#### Material
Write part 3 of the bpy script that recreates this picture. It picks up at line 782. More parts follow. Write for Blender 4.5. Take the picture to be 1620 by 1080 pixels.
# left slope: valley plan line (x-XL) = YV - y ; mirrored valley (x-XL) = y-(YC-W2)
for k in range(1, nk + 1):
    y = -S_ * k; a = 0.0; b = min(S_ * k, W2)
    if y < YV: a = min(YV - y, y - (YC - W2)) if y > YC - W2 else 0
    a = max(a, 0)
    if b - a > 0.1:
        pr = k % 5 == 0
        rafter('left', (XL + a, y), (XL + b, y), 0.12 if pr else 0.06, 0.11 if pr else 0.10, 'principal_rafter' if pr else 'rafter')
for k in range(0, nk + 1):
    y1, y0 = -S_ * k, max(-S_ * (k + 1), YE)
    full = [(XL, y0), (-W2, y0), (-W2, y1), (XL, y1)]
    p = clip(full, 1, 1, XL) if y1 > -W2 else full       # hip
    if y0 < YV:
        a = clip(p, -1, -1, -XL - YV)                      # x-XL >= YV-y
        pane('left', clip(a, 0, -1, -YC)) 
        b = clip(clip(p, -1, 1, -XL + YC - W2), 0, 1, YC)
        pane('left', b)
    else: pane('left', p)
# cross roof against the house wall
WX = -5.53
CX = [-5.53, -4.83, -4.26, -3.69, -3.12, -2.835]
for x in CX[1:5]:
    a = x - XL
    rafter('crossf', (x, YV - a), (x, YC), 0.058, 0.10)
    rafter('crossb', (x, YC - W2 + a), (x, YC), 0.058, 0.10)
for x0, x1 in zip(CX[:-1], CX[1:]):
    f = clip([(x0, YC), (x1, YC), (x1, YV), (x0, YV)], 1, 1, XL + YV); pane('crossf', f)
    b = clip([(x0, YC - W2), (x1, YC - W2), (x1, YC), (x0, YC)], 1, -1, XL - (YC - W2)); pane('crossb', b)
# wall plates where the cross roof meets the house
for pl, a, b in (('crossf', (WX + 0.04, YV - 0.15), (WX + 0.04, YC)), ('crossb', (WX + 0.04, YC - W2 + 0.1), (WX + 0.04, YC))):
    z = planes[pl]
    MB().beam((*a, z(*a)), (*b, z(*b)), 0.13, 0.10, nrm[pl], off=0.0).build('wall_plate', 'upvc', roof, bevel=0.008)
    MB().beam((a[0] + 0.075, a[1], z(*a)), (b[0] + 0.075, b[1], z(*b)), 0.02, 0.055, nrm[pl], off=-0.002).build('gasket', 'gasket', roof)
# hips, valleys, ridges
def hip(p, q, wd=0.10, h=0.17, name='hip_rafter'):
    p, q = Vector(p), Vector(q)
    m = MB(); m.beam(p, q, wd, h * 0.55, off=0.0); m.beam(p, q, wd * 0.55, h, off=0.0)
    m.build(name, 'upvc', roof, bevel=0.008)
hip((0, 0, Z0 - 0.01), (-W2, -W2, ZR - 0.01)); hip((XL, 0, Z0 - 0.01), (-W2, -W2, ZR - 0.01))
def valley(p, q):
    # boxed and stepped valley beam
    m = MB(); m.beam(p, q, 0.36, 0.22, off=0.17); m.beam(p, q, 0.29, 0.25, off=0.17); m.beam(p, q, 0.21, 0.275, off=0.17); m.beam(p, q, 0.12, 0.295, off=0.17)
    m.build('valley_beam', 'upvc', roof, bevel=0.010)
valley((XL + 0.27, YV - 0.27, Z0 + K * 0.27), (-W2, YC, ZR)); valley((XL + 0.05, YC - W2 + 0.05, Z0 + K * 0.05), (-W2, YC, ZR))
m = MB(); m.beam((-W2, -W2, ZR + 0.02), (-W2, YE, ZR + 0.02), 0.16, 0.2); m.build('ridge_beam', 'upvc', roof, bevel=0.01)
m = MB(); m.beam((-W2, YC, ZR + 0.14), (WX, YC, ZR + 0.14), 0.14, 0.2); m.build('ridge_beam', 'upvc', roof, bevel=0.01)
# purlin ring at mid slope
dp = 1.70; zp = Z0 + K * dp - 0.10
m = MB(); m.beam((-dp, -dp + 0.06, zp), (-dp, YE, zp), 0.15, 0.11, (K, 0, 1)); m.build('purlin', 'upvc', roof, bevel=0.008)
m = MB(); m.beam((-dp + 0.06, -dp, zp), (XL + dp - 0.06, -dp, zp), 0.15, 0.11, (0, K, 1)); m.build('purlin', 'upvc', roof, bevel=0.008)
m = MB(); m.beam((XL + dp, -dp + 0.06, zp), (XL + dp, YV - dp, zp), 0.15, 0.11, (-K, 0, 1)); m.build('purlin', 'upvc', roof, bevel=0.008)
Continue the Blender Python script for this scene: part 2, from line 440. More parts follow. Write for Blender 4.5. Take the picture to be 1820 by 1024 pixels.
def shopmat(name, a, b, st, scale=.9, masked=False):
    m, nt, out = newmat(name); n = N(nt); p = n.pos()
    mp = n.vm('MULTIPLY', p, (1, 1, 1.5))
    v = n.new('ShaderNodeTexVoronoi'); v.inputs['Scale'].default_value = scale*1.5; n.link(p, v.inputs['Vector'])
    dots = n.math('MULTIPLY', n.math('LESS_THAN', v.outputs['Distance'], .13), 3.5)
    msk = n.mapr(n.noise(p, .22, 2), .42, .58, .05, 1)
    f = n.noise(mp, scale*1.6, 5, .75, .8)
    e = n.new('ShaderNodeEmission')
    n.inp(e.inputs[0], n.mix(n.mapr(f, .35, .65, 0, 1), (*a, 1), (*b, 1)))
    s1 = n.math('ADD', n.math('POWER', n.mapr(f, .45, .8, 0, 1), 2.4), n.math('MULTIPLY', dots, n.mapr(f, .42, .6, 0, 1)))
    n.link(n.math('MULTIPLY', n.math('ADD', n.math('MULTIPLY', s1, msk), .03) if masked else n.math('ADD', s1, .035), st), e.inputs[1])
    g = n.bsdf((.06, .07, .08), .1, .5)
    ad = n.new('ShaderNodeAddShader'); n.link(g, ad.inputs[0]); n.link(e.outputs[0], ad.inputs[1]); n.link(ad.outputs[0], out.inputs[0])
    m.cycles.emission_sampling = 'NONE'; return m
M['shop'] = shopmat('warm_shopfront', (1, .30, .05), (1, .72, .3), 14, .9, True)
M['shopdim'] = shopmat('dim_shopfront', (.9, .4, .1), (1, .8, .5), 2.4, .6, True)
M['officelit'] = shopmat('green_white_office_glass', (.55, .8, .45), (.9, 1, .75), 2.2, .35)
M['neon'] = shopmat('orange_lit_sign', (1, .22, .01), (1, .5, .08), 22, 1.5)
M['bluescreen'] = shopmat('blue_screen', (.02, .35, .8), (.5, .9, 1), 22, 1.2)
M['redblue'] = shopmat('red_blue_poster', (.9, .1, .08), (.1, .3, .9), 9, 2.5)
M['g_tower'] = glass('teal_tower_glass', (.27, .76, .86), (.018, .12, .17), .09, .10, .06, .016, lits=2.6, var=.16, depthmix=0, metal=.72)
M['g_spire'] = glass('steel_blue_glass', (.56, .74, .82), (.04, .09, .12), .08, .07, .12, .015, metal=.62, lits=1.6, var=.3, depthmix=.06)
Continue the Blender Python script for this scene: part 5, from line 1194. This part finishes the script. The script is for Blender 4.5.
########
▶ [What you should do] Reproduce each entry word for word.

▶ [Problem solution]
Write part 3 of the bpy script that recreates this picture. It picks up at line 782. More parts follow. Write for Blender 4.5. Take the picture to be 1620 by 1080 pixels.
# left slope: valley plan line (x-XL) = YV - y ; mirrored valley (x-XL) = y-(YC-W2)
for k in range(1, nk + 1):
    y = -S_ * k; a = 0.0; b = min(S_ * k, W2)
    if y < YV: a = min(YV - y, y - (YC - W2)) if y > YC - W2 else 0
    a = max(a, 0)
    if b - a > 0.1:
        pr = k % 5 == 0
        rafter('left', (XL + a, y), (XL + b, y), 0.12 if pr else 0.06, 0.11 if pr else 0.10, 'principal_rafter' if pr else 'rafter')
for k in range(0, nk + 1):
    y1, y0 = -S_ * k, max(-S_ * (k + 1), YE)
    full = [(XL, y0), (-W2, y0), (-W2, y1), (XL, y1)]
    p = clip(full, 1, 1, XL) if y1 > -W2 else full       # hip
    if y0 < YV:
        a = clip(p, -1, -1, -XL - YV)                      # x-XL >= YV-y
        pane('left', clip(a, 0, -1, -YC)) 
        b = clip(clip(p, -1, 1, -XL + YC - W2), 0, 1, YC)
        pane('left', b)
    else: pane('left', p)
# cross roof against the house wall
WX = -5.53
CX = [-5.53, -4.83, -4.26, -3.69, -3.12, -2.835]
for x in CX[1:5]:
    a = x - XL
    rafter('crossf', (x, YV - a), (x, YC), 0.058, 0.10)
    rafter('crossb', (x, YC - W2 + a), (x, YC), 0.058, 0.10)
for x0, x1 in zip(CX[:-1], CX[1:]):
    f = clip([(x0, YC), (x1, YC), (x1, YV), (x0, YV)], 1, 1, XL + YV); pane('crossf', f)
    b = clip([(x0, YC - W2), (x1, YC - W2), (x1, YC), (x0, YC)], 1, -1, XL - (YC - W2)); pane('crossb', b)
# wall plates where the cross roof meets the house
for pl, a, b in (('crossf', (WX + 0.04, YV - 0.15), (WX + 0.04, YC)), ('crossb', (WX + 0.04, YC - W2 + 0.1), (WX + 0.04, YC))):
    z = planes[pl]
    MB().beam((*a, z(*a)), (*b, z(*b)), 0.13, 0.10, nrm[pl], off=0.0).build('wall_plate', 'upvc', roof, bevel=0.008)
    MB().beam((a[0] + 0.075, a[1], z(*a)), (b[0] + 0.075, b[1], z(*b)), 0.02, 0.055, nrm[pl], off=-0.002).build('gasket', 'gasket', roof)
# hips, valleys, ridges
def hip(p, q, wd=0.10, h=0.17, name='hip_rafter'):
    p, q = Vector(p), Vector(q)
    m = MB(); m.beam(p, q, wd, h * 0.55, off=0.0); m.beam(p, q, wd * 0.55, h, off=0.0)
    m.build(name, 'upvc', roof, bevel=0.008)
hip((0, 0, Z0 - 0.01), (-W2, -W2, ZR - 0.01)); hip((XL, 0, Z0 - 0.01), (-W2, -W2, ZR - 0.01))
def valley(p, q):
    # boxed and stepped valley beam
    m = MB(); m.beam(p, q, 0.36, 0.22, off=0.17); m.beam(p, q, 0.29, 0.25, off=0.17); m.beam(p, q, 0.21, 0.275, off=0.17); m.beam(p, q, 0.12, 0.295, off=0.17)
    m.build('valley_beam', 'upvc', roof, bevel=0.010)
valley((XL + 0.27, YV - 0.27, Z0 + K * 0.27), (-W2, YC, ZR)); valley((XL + 0.05, YC - W2 + 0.05, Z0 + K * 0.05), (-W2, YC, ZR))
m = MB(); m.beam((-W2, -W2, ZR + 0.02), (-W2, YE, ZR + 0.02), 0.16, 0.2); m.build('ridge_beam', 'upvc', roof, bevel=0.01)
m = MB(); m.beam((-W2, YC, ZR + 0.14), (WX, YC, ZR + 0.14), 0.14, 0.2); m.build('ridge_beam', 'upvc', roof, bevel=0.01)
# purlin ring at mid slope
dp = 1.70; zp = Z0 + K * dp - 0.10
m = MB(); m.beam((-dp, -dp + 0.06, zp), (-dp, YE, zp), 0.15, 0.11, (K, 0, 1)); m.build('purlin', 'upvc', roof, bevel=0.008)
m = MB(); m.beam((-dp + 0.06, -dp, zp), (XL + dp - 0.06, -dp, zp), 0.15, 0.11, (0, K, 1)); m.build('purlin', 'upvc', roof, bevel=0.008)
m = MB(); m.beam((XL + dp, -dp + 0.06, zp), (XL + dp, YV - dp, zp), 0.15, 0.11, (-K, 0, 1)); m.build('purlin', 'upvc', roof, bevel=0.008)
Continue the Blender Python script for this scene: part 2, from line 440. More parts follow. Write for Blender 4.5. Take the picture to be 1820 by 1024 pixels.
def shopmat(name, a, b, st, scale=.9, masked=False):
    m, nt, out = newmat(name); n = N(nt); p = n.pos()
    mp = n.vm('MULTIPLY', p, (1, 1, 1.5))
    v = n.new('ShaderNodeTexVoronoi'); v.inputs['Scale'].default_value = scale*1.5; n.link(p, v.inputs['Vector'])
    dots = n.math('MULTIPLY', n.math('LESS_THAN', v.outputs['Distance'], .13), 3.5)
    msk = n.mapr(n.noise(p, .22, 2), .42, .58, .05, 1)
    f = n.noise(mp, scale*1.6, 5, .75, .8)
    e = n.new('ShaderNodeEmission')
    n.inp(e.inputs[0], n.mix(n.mapr(f, .35, .65, 0, 1), (*a, 1), (*b, 1)))
    s1 = n.math('ADD', n.math('POWER', n.mapr(f, .45, .8, 0, 1), 2.4), n.math('MULTIPLY', dots, n.mapr(f, .42, .6, 0, 1)))
    n.link(n.math('MULTIPLY', n.math('ADD', n.math('MULTIPLY', s1, msk), .03) if masked else n.math('ADD', s1, .035), st), e.inputs[1])
    g = n.bsdf((.06, .07, .08), .1, .5)
    ad = n.new('ShaderNodeAddShader'); n.link(g, ad.inputs[0]); n.link(e.outputs[0], ad.inputs[1]); n.link(ad.outputs[0], out.inputs[0])
    m.cycles.emission_sampling = 'NONE'; return m
M['shop'] = shopmat('warm_shopfront', (1, .30, .05), (1, .72, .3), 14, .9, True)
M['shopdim'] = shopmat('dim_shopfront', (.9, .4, .1), (1, .8, .5), 2.4, .6, True)
M['officelit'] = shopmat('green_white_office_glass', (.55, .8, .45), (.9, 1, .75), 2.2, .35)
M['neon'] = shopmat('orange_lit_sign', (1, .22, .01), (1, .5, .08), 22, 1.5)
M['bluescreen'] = shopmat('blue_screen', (.02, .35, .8), (.5, .9, 1), 22, 1.2)
M['redblue'] = shopmat('red_blue_poster', (.9, .1, .08), (.1, .3, .9), 9, 2.5)
M['g_tower'] = glass('teal_tower_glass', (.27, .76, .86), (.018, .12, .17), .09, .10, .06, .016, lits=2.6, var=.16, depthmix=0, metal=.72)
M['g_spire'] = glass('steel_blue_glass', (.56, .74, .82), (.04, .09, .12), .08, .07, .12, .015, metal=.62, lits=1.6, var=.3, depthmix=.06)
Continue the Blender Python script for this scene: part 5, from line 1194. This part finishes the script. The script is for Blender 4.5.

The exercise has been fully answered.